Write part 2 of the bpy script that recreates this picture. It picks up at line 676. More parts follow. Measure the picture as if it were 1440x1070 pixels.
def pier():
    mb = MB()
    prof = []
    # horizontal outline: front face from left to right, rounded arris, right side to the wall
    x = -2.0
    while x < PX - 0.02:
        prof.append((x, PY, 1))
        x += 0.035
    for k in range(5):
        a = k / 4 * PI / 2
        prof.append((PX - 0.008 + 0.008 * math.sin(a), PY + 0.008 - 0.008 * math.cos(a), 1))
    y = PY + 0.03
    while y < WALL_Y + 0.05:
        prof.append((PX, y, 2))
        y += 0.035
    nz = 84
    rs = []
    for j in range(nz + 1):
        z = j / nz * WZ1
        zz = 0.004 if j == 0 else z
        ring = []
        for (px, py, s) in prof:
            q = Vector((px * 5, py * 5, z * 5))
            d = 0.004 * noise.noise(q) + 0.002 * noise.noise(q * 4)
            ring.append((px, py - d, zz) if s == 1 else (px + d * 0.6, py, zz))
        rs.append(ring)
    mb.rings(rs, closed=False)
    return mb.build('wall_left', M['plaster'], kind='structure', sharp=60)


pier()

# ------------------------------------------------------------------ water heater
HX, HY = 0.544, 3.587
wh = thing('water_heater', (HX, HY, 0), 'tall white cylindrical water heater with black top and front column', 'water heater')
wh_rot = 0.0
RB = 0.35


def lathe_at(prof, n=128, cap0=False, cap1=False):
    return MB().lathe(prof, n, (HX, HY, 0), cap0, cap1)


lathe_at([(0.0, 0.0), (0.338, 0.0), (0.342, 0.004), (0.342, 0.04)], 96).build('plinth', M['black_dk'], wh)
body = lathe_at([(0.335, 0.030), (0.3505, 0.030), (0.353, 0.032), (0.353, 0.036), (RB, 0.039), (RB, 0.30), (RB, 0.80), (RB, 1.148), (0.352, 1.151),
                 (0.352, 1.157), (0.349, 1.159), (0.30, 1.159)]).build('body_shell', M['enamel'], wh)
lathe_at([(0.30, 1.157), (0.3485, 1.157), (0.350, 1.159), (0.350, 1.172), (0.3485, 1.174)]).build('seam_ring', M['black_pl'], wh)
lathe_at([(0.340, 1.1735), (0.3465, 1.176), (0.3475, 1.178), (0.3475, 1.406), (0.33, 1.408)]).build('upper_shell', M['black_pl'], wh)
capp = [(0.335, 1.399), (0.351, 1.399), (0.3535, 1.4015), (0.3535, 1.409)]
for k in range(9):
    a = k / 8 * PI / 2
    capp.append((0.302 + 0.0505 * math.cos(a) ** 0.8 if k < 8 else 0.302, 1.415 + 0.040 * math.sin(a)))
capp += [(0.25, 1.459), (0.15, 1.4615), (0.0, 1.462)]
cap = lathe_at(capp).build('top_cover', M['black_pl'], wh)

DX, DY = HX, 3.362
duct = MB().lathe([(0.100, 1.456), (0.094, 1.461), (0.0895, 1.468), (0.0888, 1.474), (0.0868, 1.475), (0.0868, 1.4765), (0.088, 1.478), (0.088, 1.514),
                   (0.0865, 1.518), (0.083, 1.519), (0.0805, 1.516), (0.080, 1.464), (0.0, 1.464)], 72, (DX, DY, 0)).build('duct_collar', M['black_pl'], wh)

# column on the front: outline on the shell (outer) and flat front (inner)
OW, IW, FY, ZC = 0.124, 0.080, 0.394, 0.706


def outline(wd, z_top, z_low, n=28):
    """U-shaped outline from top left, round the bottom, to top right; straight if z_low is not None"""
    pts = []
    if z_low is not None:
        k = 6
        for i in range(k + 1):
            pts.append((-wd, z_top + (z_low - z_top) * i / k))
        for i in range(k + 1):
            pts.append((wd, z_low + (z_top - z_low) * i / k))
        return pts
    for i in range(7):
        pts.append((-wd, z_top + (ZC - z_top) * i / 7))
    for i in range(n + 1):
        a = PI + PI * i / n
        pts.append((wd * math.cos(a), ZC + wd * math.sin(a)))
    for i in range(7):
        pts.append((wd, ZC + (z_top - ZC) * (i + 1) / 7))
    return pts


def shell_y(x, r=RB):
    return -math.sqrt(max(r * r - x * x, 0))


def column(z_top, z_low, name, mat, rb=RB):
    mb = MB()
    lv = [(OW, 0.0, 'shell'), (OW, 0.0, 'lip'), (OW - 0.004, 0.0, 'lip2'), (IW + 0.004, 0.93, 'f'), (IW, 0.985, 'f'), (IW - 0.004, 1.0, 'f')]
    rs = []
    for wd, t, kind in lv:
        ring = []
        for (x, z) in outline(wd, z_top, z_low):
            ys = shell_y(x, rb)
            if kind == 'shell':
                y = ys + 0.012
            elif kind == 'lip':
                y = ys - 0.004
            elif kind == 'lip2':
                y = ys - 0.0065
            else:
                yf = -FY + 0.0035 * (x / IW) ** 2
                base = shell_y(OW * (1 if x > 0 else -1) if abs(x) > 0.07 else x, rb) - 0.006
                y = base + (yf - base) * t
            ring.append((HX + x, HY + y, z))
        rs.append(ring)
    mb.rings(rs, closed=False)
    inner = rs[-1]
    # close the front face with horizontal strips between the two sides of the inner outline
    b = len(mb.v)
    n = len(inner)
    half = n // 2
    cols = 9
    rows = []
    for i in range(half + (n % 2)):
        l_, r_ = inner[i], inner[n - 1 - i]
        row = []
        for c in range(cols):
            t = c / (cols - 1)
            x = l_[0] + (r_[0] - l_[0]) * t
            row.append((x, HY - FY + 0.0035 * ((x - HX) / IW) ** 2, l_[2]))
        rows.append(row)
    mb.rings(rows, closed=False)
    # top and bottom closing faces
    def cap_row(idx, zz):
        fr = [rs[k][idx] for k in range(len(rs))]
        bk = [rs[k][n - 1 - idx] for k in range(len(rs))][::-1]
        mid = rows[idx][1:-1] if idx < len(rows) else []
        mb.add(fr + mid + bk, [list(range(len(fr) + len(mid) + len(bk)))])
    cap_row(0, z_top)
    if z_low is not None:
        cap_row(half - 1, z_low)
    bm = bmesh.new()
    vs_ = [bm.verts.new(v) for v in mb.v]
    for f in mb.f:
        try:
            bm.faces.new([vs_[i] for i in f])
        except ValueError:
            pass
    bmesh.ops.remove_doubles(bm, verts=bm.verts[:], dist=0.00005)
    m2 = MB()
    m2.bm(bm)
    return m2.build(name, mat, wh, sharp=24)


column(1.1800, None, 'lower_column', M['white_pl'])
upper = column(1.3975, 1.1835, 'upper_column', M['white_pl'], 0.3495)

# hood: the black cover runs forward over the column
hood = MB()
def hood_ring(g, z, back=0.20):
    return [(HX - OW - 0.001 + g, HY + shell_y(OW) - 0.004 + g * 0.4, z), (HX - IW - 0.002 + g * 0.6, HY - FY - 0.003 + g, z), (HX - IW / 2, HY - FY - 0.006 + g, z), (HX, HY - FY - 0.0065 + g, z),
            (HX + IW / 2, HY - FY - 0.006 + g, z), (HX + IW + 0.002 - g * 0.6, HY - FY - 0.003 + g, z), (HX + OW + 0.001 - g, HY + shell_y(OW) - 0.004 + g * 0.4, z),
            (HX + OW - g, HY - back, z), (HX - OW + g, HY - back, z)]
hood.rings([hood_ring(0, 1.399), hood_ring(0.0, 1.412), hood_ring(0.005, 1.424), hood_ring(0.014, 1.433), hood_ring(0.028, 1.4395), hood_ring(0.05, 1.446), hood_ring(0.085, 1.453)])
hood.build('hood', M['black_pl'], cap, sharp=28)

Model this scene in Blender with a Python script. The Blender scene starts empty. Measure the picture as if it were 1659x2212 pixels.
..............................
> **EXERCISE BRIEF**: In this exercise, repeat all entries exactly.

> **RESULT FOR THIS EXERCISE**:
Write part 2 of the bpy script that recreates this picture. It picks up at line 676. More parts follow. Measure the picture as if it were 1440x1070 pixels.
def pier():
    mb = MB()
    prof = []
    # horizontal outline: front face from left to right, rounded arris, right side to the wall
    x = -2.0
    while x < PX - 0.02:
        prof.append((x, PY, 1))
        x += 0.035
    for k in range(5):
        a = k / 4 * PI / 2
        prof.append((PX - 0.008 + 0.008 * math.sin(a), PY + 0.008 - 0.008 * math.cos(a), 1))
    y = PY + 0.03
    while y < WALL_Y + 0.05:
        prof.append((PX, y, 2))
        y += 0.035
    nz = 84
    rs = []
    for j in range(nz + 1):
        z = j / nz * WZ1
        zz = 0.004 if j == 0 else z
        ring = []
        for (px, py, s) in prof:
            q = Vector((px * 5, py * 5, z * 5))
            d = 0.004 * noise.noise(q) + 0.002 * noise.noise(q * 4)
            ring.append((px, py - d, zz) if s == 1 else (px + d * 0.6, py, zz))
        rs.append(ring)
    mb.rings(rs, closed=False)
    return mb.build('wall_left', M['plaster'], kind='structure', sharp=60)


pier()

# ------------------------------------------------------------------ water heater
HX, HY = 0.544, 3.587
wh = thing('water_heater', (HX, HY, 0), 'tall white cylindrical water heater with black top and front column', 'water heater')
wh_rot = 0.0
RB = 0.35


def lathe_at(prof, n=128, cap0=False, cap1=False):
    return MB().lathe(prof, n, (HX, HY, 0), cap0, cap1)


lathe_at([(0.0, 0.0), (0.338, 0.0), (0.342, 0.004), (0.342, 0.04)], 96).build('plinth', M['black_dk'], wh)
body = lathe_at([(0.335, 0.030), (0.3505, 0.030), (0.353, 0.032), (0.353, 0.036), (RB, 0.039), (RB, 0.30), (RB, 0.80), (RB, 1.148), (0.352, 1.151),
                 (0.352, 1.157), (0.349, 1.159), (0.30, 1.159)]).build('body_shell', M['enamel'], wh)
lathe_at([(0.30, 1.157), (0.3485, 1.157), (0.350, 1.159), (0.350, 1.172), (0.3485, 1.174)]).build('seam_ring', M['black_pl'], wh)
lathe_at([(0.340, 1.1735), (0.3465, 1.176), (0.3475, 1.178), (0.3475, 1.406), (0.33, 1.408)]).build('upper_shell', M['black_pl'], wh)
capp = [(0.335, 1.399), (0.351, 1.399), (0.3535, 1.4015), (0.3535, 1.409)]
for k in range(9):
    a = k / 8 * PI / 2
    capp.append((0.302 + 0.0505 * math.cos(a) ** 0.8 if k < 8 else 0.302, 1.415 + 0.040 * math.sin(a)))
capp += [(0.25, 1.459), (0.15, 1.4615), (0.0, 1.462)]
cap = lathe_at(capp).build('top_cover', M['black_pl'], wh)

DX, DY = HX, 3.362
duct = MB().lathe([(0.100, 1.456), (0.094, 1.461), (0.0895, 1.468), (0.0888, 1.474), (0.0868, 1.475), (0.0868, 1.4765), (0.088, 1.478), (0.088, 1.514),
                   (0.0865, 1.518), (0.083, 1.519), (0.0805, 1.516), (0.080, 1.464), (0.0, 1.464)], 72, (DX, DY, 0)).build('duct_collar', M['black_pl'], wh)

# column on the front: outline on the shell (outer) and flat front (inner)
OW, IW, FY, ZC = 0.124, 0.080, 0.394, 0.706


def outline(wd, z_top, z_low, n=28):
    """U-shaped outline from top left, round the bottom, to top right; straight if z_low is not None"""
    pts = []
    if z_low is not None:
        k = 6
        for i in range(k + 1):
            pts.append((-wd, z_top + (z_low - z_top) * i / k))
        for i in range(k + 1):
            pts.append((wd, z_low + (z_top - z_low) * i / k))
        return pts
    for i in range(7):
        pts.append((-wd, z_top + (ZC - z_top) * i / 7))
    for i in range(n + 1):
        a = PI + PI * i / n
        pts.append((wd * math.cos(a), ZC + wd * math.sin(a)))
    for i in range(7):
        pts.append((wd, ZC + (z_top - ZC) * (i + 1) / 7))
    return pts


def shell_y(x, r=RB):
    return -math.sqrt(max(r * r - x * x, 0))


def column(z_top, z_low, name, mat, rb=RB):
    mb = MB()
    lv = [(OW, 0.0, 'shell'), (OW, 0.0, 'lip'), (OW - 0.004, 0.0, 'lip2'), (IW + 0.004, 0.93, 'f'), (IW, 0.985, 'f'), (IW - 0.004, 1.0, 'f')]
    rs = []
    for wd, t, kind in lv:
        ring = []
        for (x, z) in outline(wd, z_top, z_low):
            ys = shell_y(x, rb)
            if kind == 'shell':
                y = ys + 0.012
            elif kind == 'lip':
                y = ys - 0.004
            elif kind == 'lip2':
                y = ys - 0.0065
            else:
                yf = -FY + 0.0035 * (x / IW) ** 2
                base = shell_y(OW * (1 if x > 0 else -1) if abs(x) > 0.07 else x, rb) - 0.006
                y = base + (yf - base) * t
            ring.append((HX + x, HY + y, z))
        rs.append(ring)
    mb.rings(rs, closed=False)
    inner = rs[-1]
    # close the front face with horizontal strips between the two sides of the inner outline
    b = len(mb.v)
    n = len(inner)
    half = n // 2
    cols = 9
    rows = []
    for i in range(half + (n % 2)):
        l_, r_ = inner[i], inner[n - 1 - i]
        row = []
        for c in range(cols):
            t = c / (cols - 1)
            x = l_[0] + (r_[0] - l_[0]) * t
            row.append((x, HY - FY + 0.0035 * ((x - HX) / IW) ** 2, l_[2]))
        rows.append(row)
    mb.rings(rows, closed=False)
    # top and bottom closing faces
    def cap_row(idx, zz):
        fr = [rs[k][idx] for k in range(len(rs))]
        bk = [rs[k][n - 1 - idx] for k in range(len(rs))][::-1]
        mid = rows[idx][1:-1] if idx < len(rows) else []
        mb.add(fr + mid + bk, [list(range(len(fr) + len(mid) + len(bk)))])
    cap_row(0, z_top)
    if z_low is not None:
        cap_row(half - 1, z_low)
    bm = bmesh.new()
    vs_ = [bm.verts.new(v) for v in mb.v]
    for f in mb.f:
        try:
            bm.faces.new([vs_[i] for i in f])
        except ValueError:
            pass
    bmesh.ops.remove_doubles(bm, verts=bm.verts[:], dist=0.00005)
    m2 = MB()
    m2.bm(bm)
    return m2.build(name, mat, wh, sharp=24)


column(1.1800, None, 'lower_column', M['white_pl'])
upper = column(1.3975, 1.1835, 'upper_column', M['white_pl'], 0.3495)

# hood: the black cover runs forward over the column
hood = MB()
def hood_ring(g, z, back=0.20):
    return [(HX - OW - 0.001 + g, HY + shell_y(OW) - 0.004 + g * 0.4, z), (HX - IW - 0.002 + g * 0.6, HY - FY - 0.003 + g, z), (HX - IW / 2, HY - FY - 0.006 + g, z), (HX, HY - FY - 0.0065 + g, z),
            (HX + IW / 2, HY - FY - 0.006 + g, z), (HX + IW + 0.002 - g * 0.6, HY - FY - 0.003 + g, z), (HX + OW + 0.001 - g, HY + shell_y(OW) - 0.004 + g * 0.4, z),
            (HX + OW - g, HY - back, z), (HX - OW + g, HY - back, z)]
hood.rings([hood_ring(0, 1.399), hood_ring(0.0, 1.412), hood_ring(0.005, 1.424), hood_ring(0.014, 1.433), hood_ring(0.028, 1.4395), hood_ring(0.05, 1.446), hood_ring(0.085, 1.453)])
hood.build('hood', M['black_pl'], cap, sharp=28)

Model this scene in Blender with a Python script. The Blender scene starts empty. Measure the picture as if it were 1659x2212 pixels.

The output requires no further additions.